Thousands of protesters blocked the highway to Acapulco in southern Mexico on Thursday to press authorities to find 43 students missing since a deadly police shooting last weekend.
The demonstration was part of commemorations of a 1968 massacre of students by the army in Mexico City, but the protesters focused on the fate of the disappeared in violence-plagued Guerrero state.
Parents of the missing led the march in the state capital, Chilpancingo, holding signs that read: “They were taken alive, we want them back,” as students, teachers and others followed.
Photo: Reuters
The students, from a teacher training college near Chilpancingo, had gone to the town of Iguala about 100 kilometers to the north on Friday last week to raise funds when they were shot at by municipal police after they reportedly hijacked buses to return home.
Three students were killed and witnesses said that they saw dozens taken away in police cars.
Authorities held 22 officers over the shooting and another attack that killed three other people later that night on the outskirts of Iguala.
A gang is thought to have participated in the second shooting, while the officers are suspected of having links to criminals in the region, raising fears that a gang has the students.
“We are fed up with crime and corruption in this state,” said Manuel Martinez, 32, whose 18-year-old nephew is among the missing.
Relatives of the missing, backed by scores of troops and state police, scoured areas near Iguala this week, handing out fliers with pictures of their loved ones.
However, the parents said that they are unhappy with how authorities are handling the case, saying that no proper investigations are being conducted for the search.

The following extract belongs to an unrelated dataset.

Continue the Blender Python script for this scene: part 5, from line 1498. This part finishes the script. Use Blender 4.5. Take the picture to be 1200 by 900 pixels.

“The search was a show,” said Mariano Flores Vazquez, 35, who searched for his 22-year-old nephew.
Manuel Olivares, coordinator of the Guerrerense Network of Human Rights Organizations, told reporters that parents are debating how to proceed with the search.
“The parents did not like how it took place, because there is no seriousness, there is no investigation,” he said.
After blocking the highway with buses for several hours, the protesters freed the road after Mexican federal officials agreed to meet with parents yesterday. Officials say they hope that the 43 students will turn up alive, like a dozen others who reappeared after apparently going into hiding.
The parents are holding out hope, but some fear for the worst in a nation where an estimated 80,000 people have been killed in drug-related violence since 2006. Another estimated 22,000 people are missing.
As the protesters marched, Guerrero Governor Angel Aguirre sent 1,600 state workers to help the search in Iguala.
“We will go house-to-house, under orders of Governor Angel Aguirre, until we find these youngsters,” state Secretary of Social Development Beatriz Mojica Morga said.
The Iguala case emerged as the army faced a scandal after eight soldiers were detained by the military over the killing of 22 drug suspects.
Authorities originally said the suspects died in a shootout, but a witness said that the soldiers executed 21 people, including her 15-year-old daughter, after a shootout.
The army held eight soldiers over the killings in Tlatlaya, a town south of Mexico City. Civilian prosecutors plan to charge three of them with homicide.
An estimated 25,000 people marched in Mexico City to mark the 46th anniversary of the Tlatelolco Square Massacre, in which soldiers killed dozens of student protesters 10 days before the capital hosted the 1968 Olympic Games.
Protesters in the capital also denounced the Iguala and Tlatlaya cases, saying that — as with Tlatelolco — they took place under the long-ruling Institutional Revolutionary Party (PRI).
“The same story repeats itself. It does not surprise anybody that it is the same PRI. The same who killed dozens of students in cold blood in Tlatelolco is the same that shows indifference over the disappearance of the students in Guerrero,” 41-year-old public worker Rosa Icela said.